L'ampleur des économies à réaliser d'ici là est estimée à environ 10 milliards d'euros par an. L'équivalent de 0,4% du PIB annuel allemand, selon le Financial Times Deutschland. En comparaison, les mesures d'austérité mises en place par le gouvernement grec cette année représentent 9% du PIB du pays. Mais contrairement à la Grèce, on ne peut pas parler pour l'Allemagne de dérive des finances publiques. Son déficit s'est certes creusé avec la crise, mais il reste limité par rapport à celui de ses voisins européens : il s'est élevé à 3,3% du PIB en 2009, contre 8% en France. Cette année, il devrait atteindre 6%, voire un peu moins...
Créations de nouvelles taxes
La bonne nouvelle pour Wolfgang Schäuble, le ministre allemand des Finances, est que l'ampleur du déficit fédéral devrait être revue à la baisse cette année, de 10 à 15 milliards d'euros. Le recul du chômage, le redémarrage de l'économie, la vente aux enchères de licences de téléphonie mobile et le faible niveau des taux d'intérêt de la dette devraient limiter le déficit à 65 ou 70 milliards d'euros. En comparaison, le déficit prévisionnel de l'Etat français pour 2010 est de 152 milliards.
Pour parvenir à réduire son déficit, l'Allemagne devrait jouer à la fois sur le côté dépenses et sur le côté recettes. Wolfgang Schäuble aurait proposé notamment d'augmenter de près de 3 points (de 5,5% à 8%) l'impôt de solidarité (le Soli", instauré en 1991 après la réunification pour financer l'aide aux Länder de l'ex-RDA). "Nein", aurait répondu Angela Merkel, en raison de l'opposition de la CSU bavaroise et du parti libéral. Le FDP a en effet fait sa campagne électorale en 2009 sur les baisses d'impôts. Cette promesse a été renvoyée aux calendes grecques.

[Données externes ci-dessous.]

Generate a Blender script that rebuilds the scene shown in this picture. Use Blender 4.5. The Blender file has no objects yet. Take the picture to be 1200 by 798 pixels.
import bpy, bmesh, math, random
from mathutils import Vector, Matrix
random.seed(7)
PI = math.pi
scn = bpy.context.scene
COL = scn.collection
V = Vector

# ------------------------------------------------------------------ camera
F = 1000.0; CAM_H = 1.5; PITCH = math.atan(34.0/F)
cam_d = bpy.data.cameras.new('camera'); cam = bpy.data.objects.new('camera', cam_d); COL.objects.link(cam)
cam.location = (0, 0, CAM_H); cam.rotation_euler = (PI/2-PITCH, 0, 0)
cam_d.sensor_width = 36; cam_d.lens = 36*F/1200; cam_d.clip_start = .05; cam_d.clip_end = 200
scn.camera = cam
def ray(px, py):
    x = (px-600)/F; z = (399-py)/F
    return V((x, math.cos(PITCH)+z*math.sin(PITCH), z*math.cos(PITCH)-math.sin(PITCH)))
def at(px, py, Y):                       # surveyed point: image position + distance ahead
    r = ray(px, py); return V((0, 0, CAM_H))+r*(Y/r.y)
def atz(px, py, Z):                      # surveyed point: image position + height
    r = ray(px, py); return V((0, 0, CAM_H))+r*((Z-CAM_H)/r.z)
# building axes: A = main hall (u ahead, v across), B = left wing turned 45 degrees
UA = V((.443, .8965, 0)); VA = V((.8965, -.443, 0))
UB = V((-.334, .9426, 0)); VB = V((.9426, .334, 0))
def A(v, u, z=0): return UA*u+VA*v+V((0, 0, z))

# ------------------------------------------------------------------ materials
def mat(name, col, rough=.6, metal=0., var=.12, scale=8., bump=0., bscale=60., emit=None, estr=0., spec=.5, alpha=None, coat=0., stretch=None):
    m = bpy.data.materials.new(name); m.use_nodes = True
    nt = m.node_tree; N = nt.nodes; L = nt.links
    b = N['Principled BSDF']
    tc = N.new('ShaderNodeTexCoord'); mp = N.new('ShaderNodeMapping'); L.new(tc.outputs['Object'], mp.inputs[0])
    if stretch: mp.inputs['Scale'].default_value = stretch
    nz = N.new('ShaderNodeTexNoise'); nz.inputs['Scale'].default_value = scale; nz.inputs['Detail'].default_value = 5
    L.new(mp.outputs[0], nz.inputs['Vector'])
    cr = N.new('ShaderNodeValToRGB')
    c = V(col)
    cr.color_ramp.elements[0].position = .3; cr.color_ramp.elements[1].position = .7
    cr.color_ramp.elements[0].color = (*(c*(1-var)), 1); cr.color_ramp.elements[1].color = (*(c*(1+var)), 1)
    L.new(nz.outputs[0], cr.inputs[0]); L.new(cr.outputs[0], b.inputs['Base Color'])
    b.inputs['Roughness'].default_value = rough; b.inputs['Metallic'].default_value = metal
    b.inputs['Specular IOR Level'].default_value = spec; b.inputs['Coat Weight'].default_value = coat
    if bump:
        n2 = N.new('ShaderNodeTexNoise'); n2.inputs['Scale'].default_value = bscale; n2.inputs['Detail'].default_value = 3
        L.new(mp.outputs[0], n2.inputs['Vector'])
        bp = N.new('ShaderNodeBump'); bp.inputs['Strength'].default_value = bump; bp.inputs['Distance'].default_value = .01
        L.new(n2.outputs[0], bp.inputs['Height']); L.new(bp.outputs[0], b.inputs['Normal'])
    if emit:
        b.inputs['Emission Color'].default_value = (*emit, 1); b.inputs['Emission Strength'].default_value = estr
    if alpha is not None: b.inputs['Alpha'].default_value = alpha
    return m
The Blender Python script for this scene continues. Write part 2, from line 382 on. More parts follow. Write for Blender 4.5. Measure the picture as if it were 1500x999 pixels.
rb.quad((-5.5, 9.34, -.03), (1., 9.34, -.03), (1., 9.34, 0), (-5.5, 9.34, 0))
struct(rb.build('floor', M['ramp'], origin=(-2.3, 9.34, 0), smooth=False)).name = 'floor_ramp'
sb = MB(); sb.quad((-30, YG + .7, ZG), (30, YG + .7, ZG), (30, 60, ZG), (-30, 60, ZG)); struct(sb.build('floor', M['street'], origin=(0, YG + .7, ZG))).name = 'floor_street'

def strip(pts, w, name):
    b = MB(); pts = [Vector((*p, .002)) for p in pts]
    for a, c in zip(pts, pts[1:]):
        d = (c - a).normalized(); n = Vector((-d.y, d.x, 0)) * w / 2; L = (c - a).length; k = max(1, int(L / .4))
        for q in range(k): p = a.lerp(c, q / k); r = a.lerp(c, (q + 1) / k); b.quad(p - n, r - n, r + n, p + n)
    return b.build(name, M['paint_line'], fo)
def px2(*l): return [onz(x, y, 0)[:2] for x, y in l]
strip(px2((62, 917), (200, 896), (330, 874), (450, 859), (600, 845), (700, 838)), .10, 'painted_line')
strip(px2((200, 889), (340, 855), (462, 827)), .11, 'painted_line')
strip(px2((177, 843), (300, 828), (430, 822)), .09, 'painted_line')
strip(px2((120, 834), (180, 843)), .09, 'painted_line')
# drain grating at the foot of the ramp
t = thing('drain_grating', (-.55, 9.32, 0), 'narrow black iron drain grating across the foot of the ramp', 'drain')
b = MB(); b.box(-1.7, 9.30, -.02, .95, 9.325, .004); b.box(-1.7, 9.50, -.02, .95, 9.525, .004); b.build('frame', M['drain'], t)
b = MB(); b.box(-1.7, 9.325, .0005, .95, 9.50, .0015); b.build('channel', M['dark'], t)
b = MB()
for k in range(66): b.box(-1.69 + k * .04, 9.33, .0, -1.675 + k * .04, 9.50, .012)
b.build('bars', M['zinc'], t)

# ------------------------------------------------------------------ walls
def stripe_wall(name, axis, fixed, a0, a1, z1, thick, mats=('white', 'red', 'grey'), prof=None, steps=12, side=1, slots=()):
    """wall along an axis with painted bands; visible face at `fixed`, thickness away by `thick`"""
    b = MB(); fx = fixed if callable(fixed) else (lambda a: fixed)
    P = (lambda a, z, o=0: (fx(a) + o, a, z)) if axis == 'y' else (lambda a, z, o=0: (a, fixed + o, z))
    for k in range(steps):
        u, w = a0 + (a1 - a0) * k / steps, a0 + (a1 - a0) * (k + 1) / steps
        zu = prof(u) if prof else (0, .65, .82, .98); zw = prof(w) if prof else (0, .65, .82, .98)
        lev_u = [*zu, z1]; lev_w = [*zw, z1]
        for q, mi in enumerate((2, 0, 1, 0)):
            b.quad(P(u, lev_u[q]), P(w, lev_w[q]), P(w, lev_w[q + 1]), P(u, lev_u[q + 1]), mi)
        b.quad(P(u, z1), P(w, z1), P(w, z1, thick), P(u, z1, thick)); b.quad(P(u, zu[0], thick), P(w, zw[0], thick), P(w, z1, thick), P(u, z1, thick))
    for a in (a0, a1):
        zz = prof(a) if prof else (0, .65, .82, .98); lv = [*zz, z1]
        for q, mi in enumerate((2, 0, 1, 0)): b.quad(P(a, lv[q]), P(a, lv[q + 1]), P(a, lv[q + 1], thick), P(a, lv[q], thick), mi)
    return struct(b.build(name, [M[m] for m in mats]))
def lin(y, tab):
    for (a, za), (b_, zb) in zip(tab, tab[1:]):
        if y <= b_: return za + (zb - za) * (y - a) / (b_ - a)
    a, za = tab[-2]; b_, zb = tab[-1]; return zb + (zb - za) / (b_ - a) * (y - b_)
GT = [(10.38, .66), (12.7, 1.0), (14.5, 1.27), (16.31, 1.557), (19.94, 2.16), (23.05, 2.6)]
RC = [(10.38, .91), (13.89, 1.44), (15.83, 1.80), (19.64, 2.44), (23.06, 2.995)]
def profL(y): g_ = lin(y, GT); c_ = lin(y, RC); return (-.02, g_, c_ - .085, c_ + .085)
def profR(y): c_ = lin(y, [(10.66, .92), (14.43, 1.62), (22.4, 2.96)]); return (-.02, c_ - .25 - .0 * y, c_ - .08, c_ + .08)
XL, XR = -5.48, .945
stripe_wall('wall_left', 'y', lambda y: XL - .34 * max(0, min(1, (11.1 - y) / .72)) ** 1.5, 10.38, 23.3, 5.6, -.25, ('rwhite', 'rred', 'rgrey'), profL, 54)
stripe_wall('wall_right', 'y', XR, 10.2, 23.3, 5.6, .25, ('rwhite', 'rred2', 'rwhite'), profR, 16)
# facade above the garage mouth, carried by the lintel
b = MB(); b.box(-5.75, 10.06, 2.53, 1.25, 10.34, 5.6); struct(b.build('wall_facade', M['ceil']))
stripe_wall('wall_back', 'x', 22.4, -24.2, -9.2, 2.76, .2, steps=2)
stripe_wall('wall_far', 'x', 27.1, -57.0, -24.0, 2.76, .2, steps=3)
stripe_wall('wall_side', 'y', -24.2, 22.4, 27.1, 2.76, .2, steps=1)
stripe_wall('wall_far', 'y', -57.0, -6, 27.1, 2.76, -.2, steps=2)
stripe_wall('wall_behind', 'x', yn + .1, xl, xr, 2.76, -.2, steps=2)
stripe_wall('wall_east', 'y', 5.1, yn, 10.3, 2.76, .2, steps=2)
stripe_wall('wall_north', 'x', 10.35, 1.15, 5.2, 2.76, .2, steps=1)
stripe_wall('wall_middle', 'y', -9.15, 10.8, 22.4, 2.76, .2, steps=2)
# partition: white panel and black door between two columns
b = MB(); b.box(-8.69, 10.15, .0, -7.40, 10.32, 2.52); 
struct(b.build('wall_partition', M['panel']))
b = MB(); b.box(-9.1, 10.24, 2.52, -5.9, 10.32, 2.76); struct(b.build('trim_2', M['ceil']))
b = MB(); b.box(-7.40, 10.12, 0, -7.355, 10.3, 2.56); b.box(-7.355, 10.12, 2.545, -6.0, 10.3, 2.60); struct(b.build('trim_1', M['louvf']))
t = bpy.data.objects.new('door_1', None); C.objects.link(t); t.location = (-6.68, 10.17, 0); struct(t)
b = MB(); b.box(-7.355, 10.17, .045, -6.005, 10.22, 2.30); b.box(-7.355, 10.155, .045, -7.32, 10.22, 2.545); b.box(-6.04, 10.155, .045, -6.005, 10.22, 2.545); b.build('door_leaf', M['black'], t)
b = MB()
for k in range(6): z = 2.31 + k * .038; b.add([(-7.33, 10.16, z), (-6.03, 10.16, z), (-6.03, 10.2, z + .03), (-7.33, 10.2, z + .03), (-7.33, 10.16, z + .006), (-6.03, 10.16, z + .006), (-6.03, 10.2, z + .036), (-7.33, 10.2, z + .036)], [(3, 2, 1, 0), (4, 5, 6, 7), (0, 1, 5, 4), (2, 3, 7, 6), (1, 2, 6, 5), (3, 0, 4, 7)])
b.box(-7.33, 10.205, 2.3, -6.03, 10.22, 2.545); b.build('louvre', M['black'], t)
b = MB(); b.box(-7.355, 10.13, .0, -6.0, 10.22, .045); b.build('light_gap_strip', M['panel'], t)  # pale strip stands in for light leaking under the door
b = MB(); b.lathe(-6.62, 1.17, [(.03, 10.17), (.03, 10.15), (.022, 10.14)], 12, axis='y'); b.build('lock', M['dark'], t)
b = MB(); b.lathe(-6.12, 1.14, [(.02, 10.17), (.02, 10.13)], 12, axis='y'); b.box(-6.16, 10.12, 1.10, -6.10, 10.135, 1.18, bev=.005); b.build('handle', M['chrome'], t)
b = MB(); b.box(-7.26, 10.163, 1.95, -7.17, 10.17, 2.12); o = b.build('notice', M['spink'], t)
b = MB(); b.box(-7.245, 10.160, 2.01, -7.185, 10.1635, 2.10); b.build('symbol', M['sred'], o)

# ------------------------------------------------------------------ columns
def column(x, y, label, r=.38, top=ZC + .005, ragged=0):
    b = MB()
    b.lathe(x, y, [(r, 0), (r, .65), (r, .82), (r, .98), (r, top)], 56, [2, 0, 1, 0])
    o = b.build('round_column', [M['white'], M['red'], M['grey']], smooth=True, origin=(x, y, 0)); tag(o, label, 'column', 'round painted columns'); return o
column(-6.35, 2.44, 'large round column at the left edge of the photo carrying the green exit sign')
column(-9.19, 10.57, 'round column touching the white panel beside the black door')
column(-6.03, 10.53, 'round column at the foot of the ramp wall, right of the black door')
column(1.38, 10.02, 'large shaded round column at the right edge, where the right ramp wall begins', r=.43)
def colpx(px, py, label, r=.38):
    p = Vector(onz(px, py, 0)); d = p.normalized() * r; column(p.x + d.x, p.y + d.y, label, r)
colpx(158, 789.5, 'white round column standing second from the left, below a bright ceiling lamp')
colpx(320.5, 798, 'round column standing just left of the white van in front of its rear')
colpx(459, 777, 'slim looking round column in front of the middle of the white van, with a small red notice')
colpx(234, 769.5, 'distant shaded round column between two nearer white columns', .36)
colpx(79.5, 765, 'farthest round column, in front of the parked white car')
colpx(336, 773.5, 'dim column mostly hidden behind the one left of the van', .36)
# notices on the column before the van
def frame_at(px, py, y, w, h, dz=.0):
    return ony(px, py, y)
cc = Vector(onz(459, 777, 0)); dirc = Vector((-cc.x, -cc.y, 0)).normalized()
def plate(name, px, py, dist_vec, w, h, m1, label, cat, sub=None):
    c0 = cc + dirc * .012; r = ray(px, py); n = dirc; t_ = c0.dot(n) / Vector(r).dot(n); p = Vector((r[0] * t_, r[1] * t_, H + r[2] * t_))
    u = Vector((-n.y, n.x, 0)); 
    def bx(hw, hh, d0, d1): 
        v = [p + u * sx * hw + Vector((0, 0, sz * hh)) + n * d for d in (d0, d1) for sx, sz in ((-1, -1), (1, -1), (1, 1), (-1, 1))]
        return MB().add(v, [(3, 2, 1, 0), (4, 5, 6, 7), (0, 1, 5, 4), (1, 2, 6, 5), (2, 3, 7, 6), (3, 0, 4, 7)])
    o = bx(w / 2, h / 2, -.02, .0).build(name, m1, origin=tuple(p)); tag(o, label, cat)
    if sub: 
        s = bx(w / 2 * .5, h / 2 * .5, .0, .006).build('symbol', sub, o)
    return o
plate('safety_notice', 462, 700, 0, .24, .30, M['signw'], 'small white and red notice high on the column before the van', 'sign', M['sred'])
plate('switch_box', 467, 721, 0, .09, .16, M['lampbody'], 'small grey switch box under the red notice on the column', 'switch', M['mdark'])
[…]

Car ce sont bien des hausses d'impôts qui se profilent à l'horizon des Allemands. Plusieurs mesures de taxations sont en effet étudiées par le gouvernement Merkel. Parmi elles, la suppression de la TVA réduite sur certains secteurs ou produits (nuits d'hôtel, taxis, nourriture pour chiens), une nouvelle taxe sur les billets d'avion ou l'électricité d'origine nucléaire, ou encore la hausse des taxes sur le tabac et les poids lourds.
Réduire les dépenses sociales de 40 milliards
Côtés dépenses, Angela Merkel a d'ores et déjà exclu de baisser toucher aux budgets de l'Education nationale, de la Recherche et de l'Environnement. Pas question non plus de baisser le niveau des pensions de retraites. Pour le reste, rien n'est tabou. Par exemple, la reconstruction du château de Bellevue à Berlin, qui devait coûter 550 millions d'euros, devrait être abandonnée. Le ministère de la Défense sera particulièrement visé : les effectifs de la Bundeswehr seraient significativement réduits (d'environ 150.000 à 250.000 soldats) et le service militaire obligatoire pourrait être supprimé. Cela permettrait d'économiser 400 millions d'euros pas an.
Les dépenses sociales ne seront pas épargnées par ces coupes. L'objectif serait de les réduire de 40 milliards dans les prochaines années. Selon la presse allemande, Berlin envisage de supprimer des allocations parentales, de revoir à la baisse les prestations pour les chômeurs de longue durée et le budget de formation des chômeurs. L'Etat pourrait également revoir à la baisse sa contribution à l'assurance chômage, afin d'économiser 6 milliards d'euros par an.
Plusieurs voix s'élèvent déjà en Allemagne pour une modération de la rigueur qui pourrait tuer dans l'oeuf la reprise naissante. Essentiellement tirée par les exportations, la reprise de l'économie allemande est fragile car la demande de ses principaux partenaires européens risque de s'affaiblir. Et la consommation outre-Rhin reste toujours aussi atone. Les hausses de taxes et baisses des prestations sociales envisagées par le gouvernement ne sont pas de nature à la stimuler.